Das Geheimnis des guten Geschmacks
Da die Beeren fest am Zweig sitzen, oft zwischen spitzen Dornen, und bei Berührung auch noch schnell aufplatzen, werden sie nicht direkt am Strauch gesammelt, sondern mit dem gesamten Zweig abgeschnitten. Hier in der guten Stube müssen diese geputzt werden. Mit der Gartenschere werden sämtliche Blätter und die Dornen abgesknipst. Eine langwierige Arbeit, die sich lohnt: Käme das Blattwerk nämlich mit in die Presse, würde das den Geschmack trüben.
Sind die Zweige von Laub und Dornen befreit, kommen sie in den Tiefkühlschrank. Denn in gefrorenem Zustand lassen sich die Beeren von den Zweigen abschlagen, die hartnäckigen abpflücken. Der Rest ist simpel: Die Beeren werden ausgedrückt, am besten mit den Händen, denn das ist nicht nur effektiv, sondern hat den angenehmen Nebeneffekt, dass die Haut durch das Öl schön weich wird. Dann wird der Saft gesiebt und abgefüllt. Was vom Quetschen übrig bleibt, trocknet im Ofen stundenlang zu Tee aus.
Am Ende des Tages gibt es natürlich nichts besseres als eine Tasse warmen Sanddornsaft, leicht gesüßt, im schönsten Orange. Ein Geschmackserlebnis: Frisch, säuerlich, köstlich. Wer hat gesagt, Sanddornsaft schmecke muffig? Hier wird er eines besseren belehrt. Noch schnell ein Sanddorn-Selfie: Genießerpose jetzt, statt saurer Miene.
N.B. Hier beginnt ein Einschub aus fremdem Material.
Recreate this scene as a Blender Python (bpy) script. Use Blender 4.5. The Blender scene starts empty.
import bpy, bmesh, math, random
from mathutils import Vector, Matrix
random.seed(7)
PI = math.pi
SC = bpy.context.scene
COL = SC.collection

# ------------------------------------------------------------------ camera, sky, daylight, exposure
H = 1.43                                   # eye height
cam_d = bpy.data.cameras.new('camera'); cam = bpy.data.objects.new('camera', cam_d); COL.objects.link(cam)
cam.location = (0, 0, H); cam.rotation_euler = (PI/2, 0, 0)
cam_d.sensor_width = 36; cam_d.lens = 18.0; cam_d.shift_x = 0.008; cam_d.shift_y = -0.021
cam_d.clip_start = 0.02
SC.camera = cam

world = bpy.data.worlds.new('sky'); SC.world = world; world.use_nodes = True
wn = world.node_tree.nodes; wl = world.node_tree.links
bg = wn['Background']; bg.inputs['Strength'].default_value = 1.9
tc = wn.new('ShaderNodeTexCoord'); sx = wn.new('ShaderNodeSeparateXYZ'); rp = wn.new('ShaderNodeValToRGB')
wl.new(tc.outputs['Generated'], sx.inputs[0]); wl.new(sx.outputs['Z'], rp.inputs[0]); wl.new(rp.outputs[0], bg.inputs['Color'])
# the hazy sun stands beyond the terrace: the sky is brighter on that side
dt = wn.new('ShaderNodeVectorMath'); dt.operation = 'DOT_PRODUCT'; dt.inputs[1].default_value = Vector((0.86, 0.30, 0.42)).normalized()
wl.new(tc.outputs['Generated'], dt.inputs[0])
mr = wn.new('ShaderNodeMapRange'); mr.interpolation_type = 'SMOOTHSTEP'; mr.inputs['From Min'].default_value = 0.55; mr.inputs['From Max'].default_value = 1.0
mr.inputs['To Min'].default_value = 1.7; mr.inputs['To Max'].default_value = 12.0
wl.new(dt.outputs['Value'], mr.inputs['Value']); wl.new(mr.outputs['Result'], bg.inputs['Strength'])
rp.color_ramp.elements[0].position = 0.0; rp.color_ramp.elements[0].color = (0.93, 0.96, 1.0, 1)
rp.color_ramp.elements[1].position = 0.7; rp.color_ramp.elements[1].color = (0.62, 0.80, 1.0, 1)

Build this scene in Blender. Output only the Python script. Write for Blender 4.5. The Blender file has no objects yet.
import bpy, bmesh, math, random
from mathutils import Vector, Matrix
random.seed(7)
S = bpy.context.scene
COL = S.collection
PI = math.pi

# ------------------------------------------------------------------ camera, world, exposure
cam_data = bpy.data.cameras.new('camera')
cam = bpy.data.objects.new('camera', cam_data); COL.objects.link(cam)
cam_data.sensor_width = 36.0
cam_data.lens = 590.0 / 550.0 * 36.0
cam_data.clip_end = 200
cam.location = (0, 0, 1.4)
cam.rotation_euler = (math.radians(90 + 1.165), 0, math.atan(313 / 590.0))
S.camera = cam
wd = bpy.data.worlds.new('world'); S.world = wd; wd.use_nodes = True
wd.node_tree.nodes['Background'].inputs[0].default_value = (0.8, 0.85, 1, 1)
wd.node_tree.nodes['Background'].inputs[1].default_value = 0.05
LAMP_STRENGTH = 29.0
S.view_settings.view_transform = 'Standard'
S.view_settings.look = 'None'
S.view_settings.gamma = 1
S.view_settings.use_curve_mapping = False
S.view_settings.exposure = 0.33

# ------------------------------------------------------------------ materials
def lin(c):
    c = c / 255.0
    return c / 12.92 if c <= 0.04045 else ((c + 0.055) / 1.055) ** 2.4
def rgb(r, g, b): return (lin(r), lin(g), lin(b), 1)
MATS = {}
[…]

Tipp: Unbedingt ein paar lose Beeren mit nach Hause nehmen und dort weiterverarbeiten. In Kuchen zum Beispiel, im Joghurt oder – und dafür verwenden wir sie am liebsten – im herrlich frischen Sanddorn-Caipi. Hier geht es zum Rezept.
jes.
So leicht wird man zum Erntehelfer: Von September bis zum 10. Dezember jeweils montags, mittwochs und freitags ab 10 Uhr im Sanddornzentrum auf dem Rügenhof einfinden und mitmachen. Die Teilnahme ist kostenlos, es gibt Vollverpflegung und kleine Sanddornprodukte zum Mitnehmen. Wem eine Führung reicht, der kommt jeweils mittwochs und freitags um 13 Uhr.